(MATERIAL PROVIDED):

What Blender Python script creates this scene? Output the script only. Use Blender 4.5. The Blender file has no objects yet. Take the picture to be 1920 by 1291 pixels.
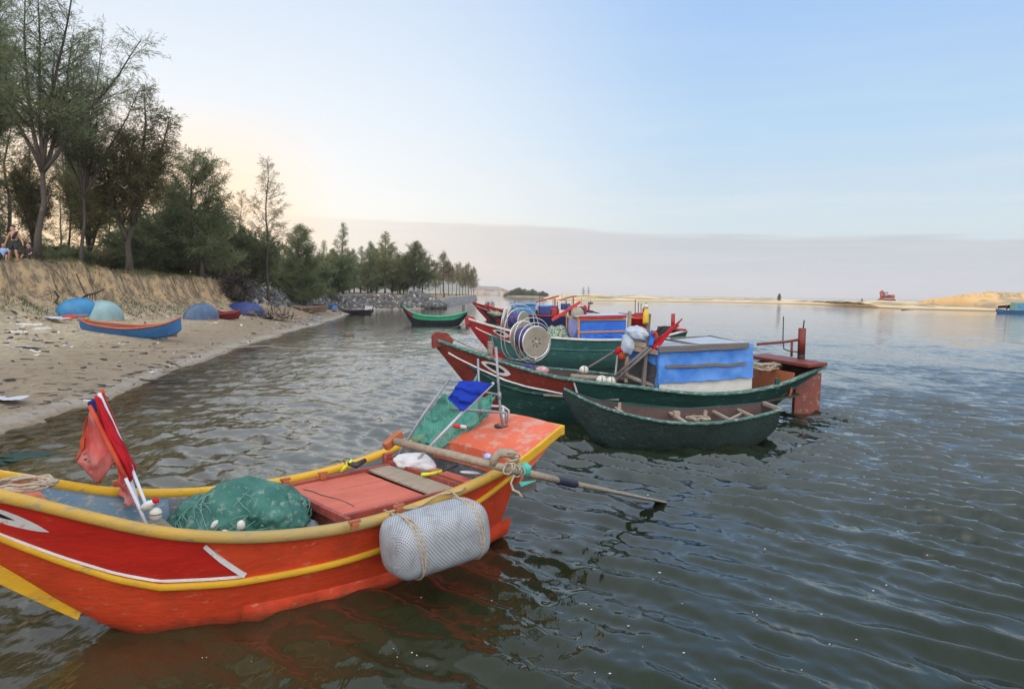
import bpy, bmesh, math, random
import numpy as np
from mathutils import Vector, Matrix, Euler, noise as mnoise

sc = bpy.context.scene
COL = sc.collection
R = math.radians
PI = math.pi
random.seed(11)
rng = np.random.default_rng(11)

# ------------------------------------------------------------------ camera
F = 1371.0
PITCH = math.atan(95.5 / F)
ROLL = R(0.7)
CAMH = 2.5
cam_d = bpy.data.cameras.new('camera')
cam = bpy.data.objects.new('camera', cam_d)
COL.objects.link(cam)
cam.location = (0, 0, CAMH)
cam.rotation_mode = 'XYZ'
cam.matrix_world = (Matrix.Translation((0, 0, CAMH)) @ Matrix.Rotation(PI / 2 - PITCH, 4, 'X')
                    @ Matrix.Rotation(ROLL, 4, 'Z'))
cam_d.sensor_width = 36.0
cam_d.lens = 36.0 * F / 1920.0
cam_d.clip_start = 0.05
cam_d.clip_end = 20000
sc.camera = cam

# ------------------------------------------------------------------ world, sun, exposure
SUN_EL = R(4.5)
SUN_AZ = R(-30.0)          # from +Y, negative is to the left
w = bpy.data.worlds.new('World')
sc.world = w
w.use_nodes = True
nt = w.node_tree
nt.nodes.clear()


def nd(t, kind, **kw):
    n = t.nodes.new(kind)
    for k, v in kw.items():
        setattr(n, k, v)
    return n


def mth(t, op, a, b=None, c=None, clamp=False):
    n = t.nodes.new('ShaderNodeMath')
    n.operation = op
    n.use_clamp = clamp
    for i, v in enumerate((a, b, c)):
        if v is None:
            continue
        if isinstance(v, (int, float)):
            n.inputs[i].default_value = v
        else:
            t.links.new(v, n.inputs[i])
    return n.outputs[0]


def mixc(t, fac, a, b, mode='MIX'):
    n = t.nodes.new('ShaderNodeMix')
    n.data_type = 'RGBA'
    n.blend_type = mode
    for i, v in ((0, fac), (6, a), (7, b)):
        if isinstance(v, (int, float)):
            n.inputs[i].default_value = v
        elif isinstance(v, (tuple, list)):
            n.inputs[i].default_value = (*v[:3], 1)
        else:
            t.links.new(v, n.inputs[i])
    return n.outputs[2]


def ramp(t, fac, stops, interp='LINEAR'):
    n = t.nodes.new('ShaderNodeValToRGB')
    n.color_ramp.interpolation = interp
    e = n.color_ramp.elements
    while len(e) < len(stops):
        e.new(0.5)
    for i, (p, c) in enumerate(stops):
        e[i].position = p
        e[i].color = (c, c, c, 1) if isinstance(c, (int, float)) else (*c, 1)
    t.links.new(fac, n.inputs[0])
    return n.outputs[0]


def smooth(t, v, lo, hi):
    n = t.nodes.new('ShaderNodeMapRange')
    n.interpolation_type = 'SMOOTHSTEP'
    t.links.new(v, n.inputs[0])
    n.inputs[1].default_value = lo
    n.inputs[2].default_value = hi
    return n.outputs[0]


def build_sky():
    t = nt
    tc = nd(t, 'ShaderNodeTexCoord')
    sep = nd(t, 'ShaderNodeSeparateXYZ')
    t.links.new(tc.outputs['Generated'], sep.inputs[0])
    x, y, z = sep.outputs
    hl = mth(t, 'SQRT', mth(t, 'ADD', mth(t, 'MULTIPLY', x, x), mth(t, 'ADD', mth(t, 'MULTIPLY', y, y), 1e-6)))
    dots = mth(t, 'DIVIDE', mth(t, 'ADD', mth(t, 'MULTIPLY', x, math.sin(SUN_AZ)), mth(t, 'MULTIPLY', y, math.cos(SUN_AZ))), hl)
    el = mth(t, 'DIVIDE', mth(t, 'ARCSINE', mth(t, 'MINIMUM', mth(t, 'MAXIMUM', z, 0.0), 1.0)), PI / 2)
    # towards the sunset, and away from it; raised overhead as added fill light
    warm = ramp(t, el, [(0.0, (.97, .78, .56)), (.03, (1.0, .93, .79)), (.075, (.98, .98, .96)), (.14, (.86, .92, .985)),
                        (.28, (.62, .75, .93)), (.46, (.72, .82, 1.0)), (.7, (.9, 1.0, 1.15)), (1.0, (1.1, 1.2, 1.35))])
    cool = ramp(t, el, [(0.0, (.68, .75, .78)), (.06, (.64, .76, .84)), (.13, (.49, .69, .90)), (.235, (.36, .57, .91)), (.30, (.48, .68, 1.0)),
                        (.46, (.70, .82, 1.0)), (.7, (.9, 1.0, 1.15)), (1.0, (1.1, 1.25, 1.5))])
    f1 = smooth(t, dots, .70, 1.0)
    base = mixc(t, f1, cool, warm)
    # added fill: unseen sky behind the viewer, brightened to light the near boats
    back = mth(t, 'MULTIPLY', smooth(t, mth(t, 'MULTIPLY', y, -1.0), -.05, .55), ramp(t, el, [(0.0, .55), (.12, 1.0), (.7, 1.0), (.95, .2)]))
    base = mixc(t, back, base, (2.55, 2.48, 2.48))
    # glow round the low sun
    gl = mth(t, 'MULTIPLY', smooth(t, dots, .952, .998), ramp(t, el, [(0, .5), (.015, 1), (.07, .75), (.15, 0)]))
    base = mixc(t, mth(t, 'MULTIPLY', gl, .8), base, (1.30, .76, .28))
    # low cloud bank over the horizon, with a soft uneven upper edge
    mp = nd(t, 'ShaderNodeMapping')
    mp.inputs['Scale'].default_value = (2.2, 2.2, 26)
    t.links.new(tc.outputs['Generated'], mp.inputs[0])
    n1 = nd(t, 'ShaderNodeTexNoise')
    n1.inputs['Scale'].default_value = 1.6
    n1.inputs['Detail'].default_value = 6
    t.links.new(mp.outputs[0], n1.inputs['Vector'])
    mp2 = nd(t, 'ShaderNodeMapping')
    mp2.inputs['Scale'].default_value = (3.0, 3.0, 90)
    t.links.new(tc.outputs['Generated'], mp2.inputs[0])
    n2 = nd(t, 'ShaderNodeTexNoise')
    n2.inputs['Scale'].default_value = 1.5
    n2.inputs['Detail'].default_value = 5
    t.links.new(mp2.outputs[0], n2.inputs['Vector'])
    edge = mth(t, 'ADD', mth(t, 'SUBTRACT', .0585, mth(t, 'MULTIPLY', x, .0236)), mth(t, 'MULTIPLY', mth(t, 'SUBTRACT', n1.outputs[0], .5), .022))
    dz = mth(t, 'SUBTRACT', edge, el)
    bank = smooth(t, dz, -.0012, .0032)
    bankc = mixc(t, f1, (.545, .59, .665), (.78, .72, .69))
    streak = ramp(t, n2.outputs[0], [(.42, 0.0), (.66, .5)])
    bankc = mixc(t, mth(t, 'MULTIPLY', streak, .55), bankc, mixc(t, f1, (.72, .72, .73), (1.0, .84, .66)))
    lowfade = ramp(t, el, [(0.0, .25), (.02, .05), (.05, .0)])
    bankc = mixc(t, lowfade, bankc, (.74, .73, .74))
    base = mixc(t, mth(t, 'MULTIPLY', bank, mth(t, 'SUBTRACT', .93, mth(t, 'MULTIPLY', smooth(t, dots, .86, .99), .6))), base, bankc)
    # thin wisps just above the bank
    wisp = mth(t, 'MULTIPLY', ramp(t, n1.outputs[0], [(.48, 0.0), (.7, .5)]), ramp(t, el, [(.05, 0), (.07, .5), (.16, .12), (.3, 0)]))
    base = mixc(t, wisp, base, (.88, .88, .88))
    ns = nd(t, 'ShaderNodeTexSky')
    ns.sky_type = 'NISHITA'
    ns.sun_disc = False
    ns.sun_elevation = SUN_EL
    ns.sun_rotation = SUN_AZ
    ns.air_density = 1.0
    ns.dust_density = 0.6
    sk = mixc(t, 1.0, ns.outputs[0], (.09, .09, .09), 'MULTIPLY')
    col = mixc(t, .92, sk, base)
    bg = nd(t, 'ShaderNodeBackground')
    bg.inputs[1].default_value = 1.0
    t.links.new(col, bg.inputs[0])
    out = nd(t, 'ShaderNodeOutputWorld')
    t.links.new(bg.outputs[0], out.inputs[0])


build_sky()
sun_d = bpy.data.lights.new('sun', 'SUN')
sun_d.energy = 2.4
sun_d.color = (1.0, .72, .45)
sun_d.angle = R(2.0)
sun = bpy.data.objects.new('sun', sun_d)
COL.objects.link(sun)
sd = Vector((math.sin(SUN_AZ) * math.cos(SUN_EL), math.cos(SUN_AZ) * math.cos(SUN_EL), math.sin(SUN_EL)))
sun.rotation_euler = sd.to_track_quat('Z', 'Y').to_euler()
sun.location = (0, 0, 30)
sc.view_settings.view_transform = 'Standard'
sc.view_settings.look = 'None'
sc.view_settings.exposure = 0.12
sc.view_settings.gamma = 1.0
sc.cycles.max_bounces = 6
sc.cycles.transparent_max_bounces = 12
sc.cycles.caustics_reflective = False
sc.cycles.caustics_refractive = False

# ------------------------------------------------------------------ pixel (1920 wide) -> world
_ct, _st, _cr, _sr = math.cos(PITCH), math.sin(PITCH), math.cos(ROLL), math.sin(ROLL)


def ray(px, py):
    a, b = (px - 960) / F, (645.5 - py) / F
    u, v = a * _cr - b * _sr, b * _cr + a * _sr
    return Vector((u, _ct + v * _st, -_st + v * _ct))


def PZ(px, py, z):
    d = ray(px, py)
    return Vector((0, 0, CAMH)) + d * ((z - CAMH) / d.z)


def PD(px, py, y):
    d = ray(px, py)
    return Vector((0, 0, CAMH)) + d * (y / d.y)


# ------------------------------------------------------------------ objects
def thing(name, label, cat, loc=(0, 0, 0), rz=0.0, group=None, rot=None, scale=None):
    o = bpy.data.objects.new(name, None)
    COL.objects.link(o)
    o.location = loc
    o.rotation_euler = rot if rot else (0, 0, rz)
    if scale:
        o.scale = scale
    o['label'] = label
    o['category'] = cat
    if group:
        o['group'] = group
    return o


def tag(o, label, cat, group=None):
    o['label'] = label
    o['category'] = cat
    if group:
        o['group'] = group
    return o


def kind(o, k):
    o['kind'] = k
    return o


def copy_tree(o, parent=None):
    c = o.copy()
    COL.objects.link(c)
    if parent:
        c.parent = parent
    for ch in list(o.children):
        copy_tree(ch, c)
    return c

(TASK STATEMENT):
Write out nothing but the lines from the start of the data through the line with "rng = np.random.default_rng(11)". Leave out the pictures.

(THE COMPLETED TASK):
What Blender Python script creates this scene? Output the script only. Use Blender 4.5. The Blender file has no objects yet. Take the picture to be 1920 by 1291 pixels.
import bpy, bmesh, math, random
import numpy as np
from mathutils import Vector, Matrix, Euler, noise as mnoise

sc = bpy.context.scene
COL = sc.collection
R = math.radians
PI = math.pi
random.seed(11)
rng = np.random.default_rng(11)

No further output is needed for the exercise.